What is the best way to teach people how to live godly lives? Michael Lawrence, speaking as a pastor at T4G (Together for the Gospel) 2012, gives an interesting answer. He begins by referring to the American Dream and other meta-narratives:

“Don’t think your people aren’t buying into these stories in one way or another. And those stories, because they tell a beginning and an end, they give purpose, they shape our lives. Without telling me what to do… they tell me what to do. Because they define the goal. And now I begin to live, I begin to make decisions. Nobody has to tell me what to do. I now know, and make decisions in order to get to that goal.

“Biblical theology gives us a different story to tell. It gives us a true story to tell. It gives us the story of what God is doing, has done, and will do. It begins at the beginning, it ends at the end, and we are smack-dab in the middle of it. And it is not through more and more rules that I know how to live; it is by being immersed in the story that I know how to live. Because this story now defines me. It shapes me. It tells me where I came from, who I’m related to, and where I’m going. I can’t give my people enough rules to get them to lead a godly life. There’s no way. But I can give them the story of God and how they fit into it through the gospel. And the Holy Spirit uses that story to redefine themselves [sic], their identity, and now they begin to know how to lead godly lives that fit into the story.”

I would probably want to nuance that to note that the Bible does indeed give rules as explanations of what the two great commandments look like in shoe leather, but that too often we point people to the rules without explaining the story very well. Rules are meaningless without the story! Indeed, we are powerless and unmotivated to heed the rules apart from the story. And the better we understand the story and our place in it, the less we may need reminders of individual rules, for God’s law is written on our hearts.
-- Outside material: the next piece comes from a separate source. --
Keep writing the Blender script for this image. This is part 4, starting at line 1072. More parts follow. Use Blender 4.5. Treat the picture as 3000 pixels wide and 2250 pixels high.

Here is a talk by Lawrence called “Why Every Pastor Should Be a Biblical Theologian.” Highly recommended! Listening to a talk like this could trigger a permanent change in the way you read and teach the Bible. For example: If you think the story of David and Goliath is mostly about having the courage to face our own personal giants, then you just might be missing the main reason God included the story in the Bible. It’s really a story about Jesus… Enough with mere moralism–let’s find our place in God’s Big Story!